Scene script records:
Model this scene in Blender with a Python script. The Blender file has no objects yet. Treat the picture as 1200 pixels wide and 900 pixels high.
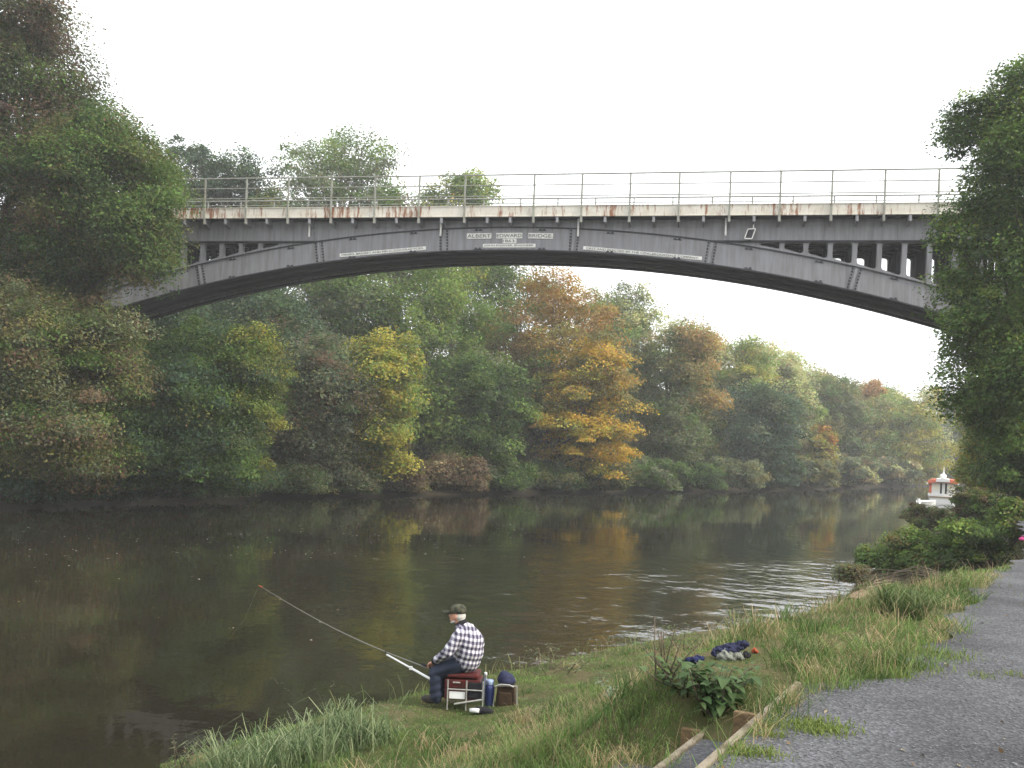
import bpy, bmesh, math, random
import numpy as np
from mathutils import Vector, Matrix

# ------------------------------------------------------------------ camera, sky, sun, exposure
S = bpy.context.scene
COL = S.collection
F, CY, ROLL, H = 1150.0, 525.0, math.radians(2.25), 3.75
cam = bpy.data.cameras.new("camera")
cam.sensor_width = 36; cam.lens = 36 * F / 1200; cam.shift_y = (CY - 450) / 1200
cam.clip_start = 0.1; cam.clip_end = 5000
camo = bpy.data.objects.new("camera", cam); COL.objects.link(camo)
camo.matrix_world = Matrix.Translation((0, 0, H)) @ Matrix.Rotation(math.pi/2, 4, 'X') @ Matrix.Rotation(ROLL, 4, 'Z')
S.camera = camo

SUN_EL, SUN_AZ = math.radians(36), math.radians(112)      # azimuth measured from +Y towards +X
world = bpy.data.worlds.new("World"); S.world = world; world.use_nodes = True
nt = world.node_tree; nt.nodes.clear()
out = nt.nodes.new('ShaderNodeOutputWorld'); bg = nt.nodes.new('ShaderNodeBackground')
sky = nt.nodes.new('ShaderNodeTexSky'); sky.sky_type = 'NISHITA'; sky.sun_disc = False
sky.sun_elevation = SUN_EL; sky.sun_rotation = SUN_AZ
sky.dust_density = 4; sky.air_density = 1.0
hs = nt.nodes.new('ShaderNodeHueSaturation'); hs.inputs['Saturation'].default_value = 0.22
nt.links.new(sky.outputs[0], hs.inputs['Color'])
mx = nt.nodes.new('ShaderNodeMixRGB'); mx.blend_type = 'LIGHTEN'; mx.inputs[0].default_value = 1
mx.inputs[2].default_value = (12.9, 13.2, 13.5, 1)        # the bright even overcast layer
nt.links.new(hs.outputs[0], mx.inputs[1])
nt.links.new(mx.outputs[0], bg.inputs[0]); bg.inputs[1].default_value = 0.10
nt.links.new(bg.outputs[0], out.inputs[0])

sl = bpy.data.lights.new("sun", 'SUN'); sl.energy = 2.9; sl.angle = math.radians(10); sl.color = (1, 0.93, 0.8)
so = bpy.data.objects.new("sun", sl); COL.objects.link(so)
sd = Vector((math.sin(SUN_AZ)*math.cos(SUN_EL), math.cos(SUN_AZ)*math.cos(SUN_EL), math.sin(SUN_EL)))
so.rotation_euler = sd.to_track_quat('Z', 'Y').to_euler()

S.view_settings.view_transform = 'Standard'; S.view_settings.look = 'None'
S.view_settings.exposure = 0.58; S.view_settings.gamma = 1
S.cycles.max_bounces = 6; S.cycles.diffuse_bounces = 4; S.cycles.transmission_bounces = 4
S.cycles.transparent_max_bounces = 4; S.cycles.volume_bounces = 1
S.cycles.sample_clamp_indirect = 4

# ------------------------------------------------------------------ helpers
CR, SR = math.cos(ROLL), math.sin(ROLL)
def ray(px, py):
    a, b = px - 600, py - CY
    return (CR*a + SR*b) / F, -(-SR*a + CR*b) / F          # x/y, (z-H)/y
def at(px, py, Y):
    u, w = ray(px, py); return np.array((u*Y, Y, H + w*Y))
def onz(px, py, z):
    u, w = ray(px, py); Y = (z - H) / w; return np.array((u*Y, Y, z))
def hexc(*c): return (c[0], c[1], c[2], 1)

def tag(o, label=None, cat=None, group=None, kind=None):
    if label: o['label'] = label
    if cat: o['category'] = cat
    if group: o['group'] = group
    if kind: o['kind'] = kind
    return o
def empty(name, loc, rz=0.0):
    o = bpy.data.objects.new(name, None); COL.objects.link(o)
    o.location = loc; o.rotation_euler = (0, 0, rz); o.empty_display_size = 0.3
    return o
def link_mesh(name, me, mat, parent=None):
    o = bpy.data.objects.new(name, me); COL.objects.link(o)
    for m in (mat if isinstance(mat, (list, tuple)) else [mat]): me.materials.append(m)
    if parent: o.parent = parent
    return o

class MB:
    def __init__(s): s.v = []; s.f = []; s.m = []; s.cur = 0
    def add(s, vs, fs):
        n = len(s.v); s.v += [tuple(map(float, p)) for p in vs]
        s.f += [tuple(i + n for i in f) for f in fs]; s.m += [s.cur]*len(fs); return s
    def box(s, c, d, rz=0.0, M=None):
        vs = []
        for x in (-.5, .5):
            for y in (-.5, .5):
                for z in (-.5, .5):
                    p = Vector((x*d[0], y*d[1], z*d[2]))
                    if rz: p = Matrix.Rotation(rz, 3, 'Z') @ p
                    if M is not None: p = M @ p
                    vs.append(p + Vector(c))
        return s.add(vs, [(0,1,3,2),(4,6,7,5),(0,4,5,1),(2,3,7,6),(0,2,6,4),(1,5,7,3)])
    def tube(s, pts, rad, n=8, cap=True):
        pts = [Vector(p) for p in pts]
        if not isinstance(rad, (list, tuple, np.ndarray)): rad = [rad]*len(pts)
        rad = [float(r) for r in rad]
        vs, fs = [], []
        for i, p in enumerate(pts):
            t = (pts[min(i+1, len(pts)-1)] - pts[max(i-1, 0)]).normalized()
            a = t.cross(Vector((0, 0, 1)) if abs(t.z) < .95 else Vector((1, 0, 0))).normalized(); b = t.cross(a)
            for k in range(n):
                q = 2*math.pi*k/n; vs.append(p + rad[i]*(math.cos(q)*a + math.sin(q)*b))
        for i in range(len(pts)-1):
            for k in range(n):
                fs.append((i*n+k, i*n+(k+1) % n, (i+1)*n+(k+1) % n, (i+1)*n+k))
        if cap:
            fs.append(tuple(range(n))[::-1]); fs.append(tuple(range((len(pts)-1)*n, len(pts)*n)))
        return s.add(vs, fs)
    def beam(s, a, b, w, h):
        a, b = Vector(a), Vector(b); t = (b-a).normalized()
        sx = t.cross(Vector((0, 0, 1)) if abs(t.z) < .98 else Vector((0, 1, 0))).normalized(); up = sx.cross(t)
        vs = [p + i*w/2*sx + j*h/2*up for p in (a, b) for i, j in ((-1,-1),(1,-1),(1,1),(-1,1))]
        return s.add(vs, [(0,3,2,1),(4,5,6,7),(0,1,5,4),(1,2,6,5),(2,3,7,6),(3,0,4,7)])
    def lathe(s, c, prof, n=16, sy=1.0):
        vs, fs = [], []
        for r, z in prof:
            for k in range(n):
                q = 2*math.pi*k/n; vs.append((c[0]+r*math.cos(q), c[1]+r*sy*math.sin(q), c[2]+z))
        for i in range(len(prof)-1):
            for k in range(n):
                fs.append((i*n+k, i*n+(k+1) % n, (i+1)*n+(k+1) % n, (i+1)*n+k))
        fs.append(tuple(range(n))[::-1]); fs.append(tuple(range((len(prof)-1)*n, len(prof)*n)))
        return s.add(vs, fs)
    def prism(s, poly, t0, t1, axis='y'):
        n = len(poly); vs = []
        for t in (t0, t1):
            for p in poly:
                vs.append({'y': (p[0], t, p[1]), 'x': (t, p[0], p[1]), 'z': (p[0], p[1], t)}[axis])
        fs = [tuple(range(n)), tuple(range(n, 2*n))[::-1]] + [(i, i+n, (i+1) % n+n, (i+1) % n) for i in range(n)]
        return s.add(vs, fs)
    def mesh(s, name, smooth=False):
        me = bpy.data.meshes.new(name); me.from_pydata(s.v, [], s.f)
        bm = bmesh.new(); bm.from_mesh(me); bmesh.ops.recalc_face_normals(bm, faces=bm.faces); bm.to_mesh(me); bm.free()
        if any(s.m): me.polygons.foreach_set('material_index', s.m)
        if smooth: me.polygons.foreach_set('use_smooth', [True]*len(me.polygons))
        me.update(); return me
    def build(s, name, mat, parent=None, smooth=False, bevel=0):
        o = link_mesh(name, s.mesh(name, smooth), mat, parent)
        if bevel:
            b = o.modifiers.new('bevel', 'BEVEL'); b.width = bevel; b.segments = 2; b.limit_method = 'ANGLE'
        return o

# ------------------------------------------------------------------ materials
def mat(name, color, rough=0.7, spec=0.3, noise=None, bump=0.0, bscale=20, metal=0.0):
    """noise = (colour2, scale, lo, hi[, stretch xyz])"""
    m = bpy.data.materials.new(name); m.use_nodes = True
    N, L = m.node_tree.nodes, m.node_tree.links
    b = N['Principled BSDF']; b.inputs['Base Color'].default_value = hexc(*color)
    b.inputs['Roughness'].default_value = rough; b.inputs['Specular IOR Level'].default_value = spec
    b.inputs['Metallic'].default_value = metal
    tc = N.new('ShaderNodeTexCoord')
    if noise:
        mp = N.new('ShaderNodeMapping'); L.new(tc.outputs['Object'], mp.inputs[0])
        if len(noise) > 4: mp.inputs['Scale'].default_value = noise[4]
        t = N.new('ShaderNodeTexNoise'); t.inputs['Scale'].default_value = noise[1]; t.inputs['Detail'].default_value = 6
        t.inputs['Roughness'].default_value = .65
        L.new(mp.outputs[0], t.inputs['Vector'])
        r = N.new('ShaderNodeMapRange'); r.inputs[1].default_value = noise[2]; r.inputs[2].default_value = noise[3]
        L.new(t.outputs[0], r.inputs[0])
        x = N.new('ShaderNodeMixRGB'); x.inputs[1].default_value = hexc(*color); x.inputs[2].default_value = hexc(*noise[0])
        L.new(r.outputs[0], x.inputs[0]); L.new(x.outputs[0], b.inputs['Base Color'])
    if bump:
        t2 = N.new('ShaderNodeTexNoise'); t2.inputs['Scale'].default_value = bscale; t2.inputs['Detail'].default_value = 5
        L.new(tc.outputs['Object'], t2.inputs['Vector'])
        bp = N.new('ShaderNodeBump'); bp.inputs['Strength'].default_value = bump; bp.inputs['Distance'].default_value = .02
        L.new(t2.outputs[0], bp.inputs['Height']); L.new(bp.outputs[0], b.inputs['Normal'])
    return m

def leaf_mat(name, trans=0.45, rough=0.6, spec=0.25):
    m = bpy.data.materials.new(name); m.use_nodes = True
    N, L = m.node_tree.nodes, m.node_tree.links
    b = N['Principled BSDF']; o = N['Material Output']
    a = N.new('ShaderNodeAttribute'); a.attribute_name = 'tint'
    L.new(a.outputs['Color'], b.inputs['Base Color'])
    b.inputs['Roughness'].default_value = rough; b.inputs['Specular IOR Level'].default_value = spec
    t = N.new('ShaderNodeBsdfTranslucent'); L.new(a.outputs['Color'], t.inputs[0])
    x = N.new('ShaderNodeMixShader'); x.inputs[0].default_value = trans
    L.new(b.outputs[0], x.inputs[1]); L.new(t.outputs[0], x.inputs[2]); L.new(x.outputs[0], o.inputs[0])
    return m

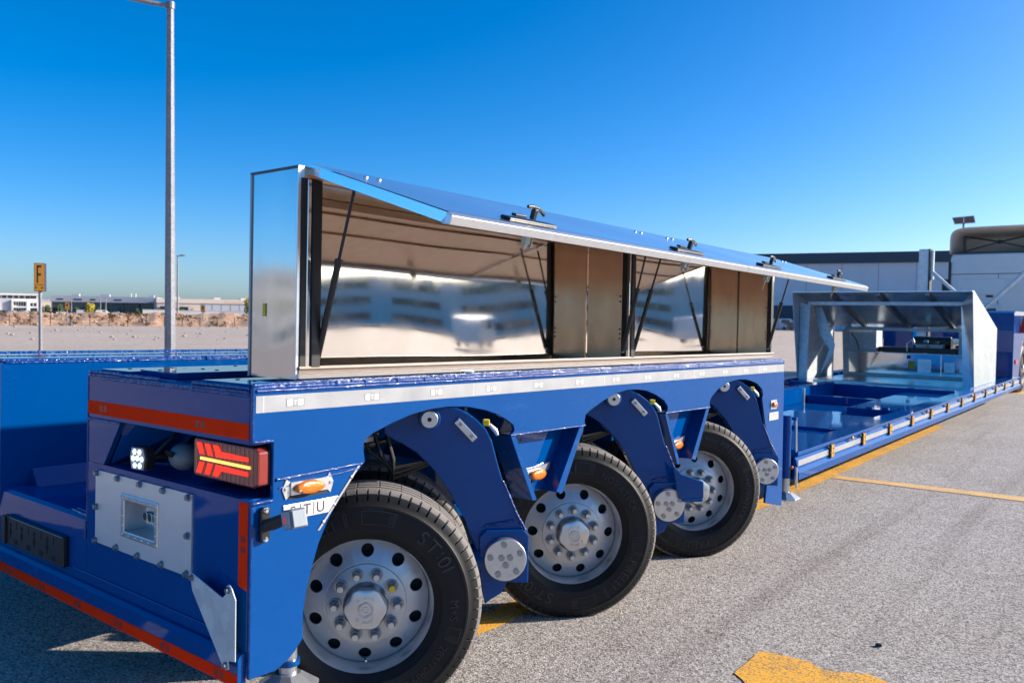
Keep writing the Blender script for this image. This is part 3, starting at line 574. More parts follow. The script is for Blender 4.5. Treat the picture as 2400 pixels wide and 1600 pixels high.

◆ Problem details: Write out the lines from the start of the material to the line with "S.camera = camo", inclusive and exactly. Skip the pictures.

◆ Exercise output:
Model this scene in Blender with a Python script. The Blender file has no objects yet. Treat the picture as 1200 pixels wide and 900 pixels high.
import bpy, bmesh, math, random
import numpy as np
from mathutils import Vector, Matrix

# ------------------------------------------------------------------ camera, sky, sun, exposure
S = bpy.context.scene
COL = S.collection
F, CY, ROLL, H = 1150.0, 525.0, math.radians(2.25), 3.75
cam = bpy.data.cameras.new("camera")
cam.sensor_width = 36; cam.lens = 36 * F / 1200; cam.shift_y = (CY - 450) / 1200
cam.clip_start = 0.1; cam.clip_end = 5000
camo = bpy.data.objects.new("camera", cam); COL.objects.link(camo)
camo.matrix_world = Matrix.Translation((0, 0, H)) @ Matrix.Rotation(math.pi/2, 4, 'X') @ Matrix.Rotation(ROLL, 4, 'Z')
S.camera = camo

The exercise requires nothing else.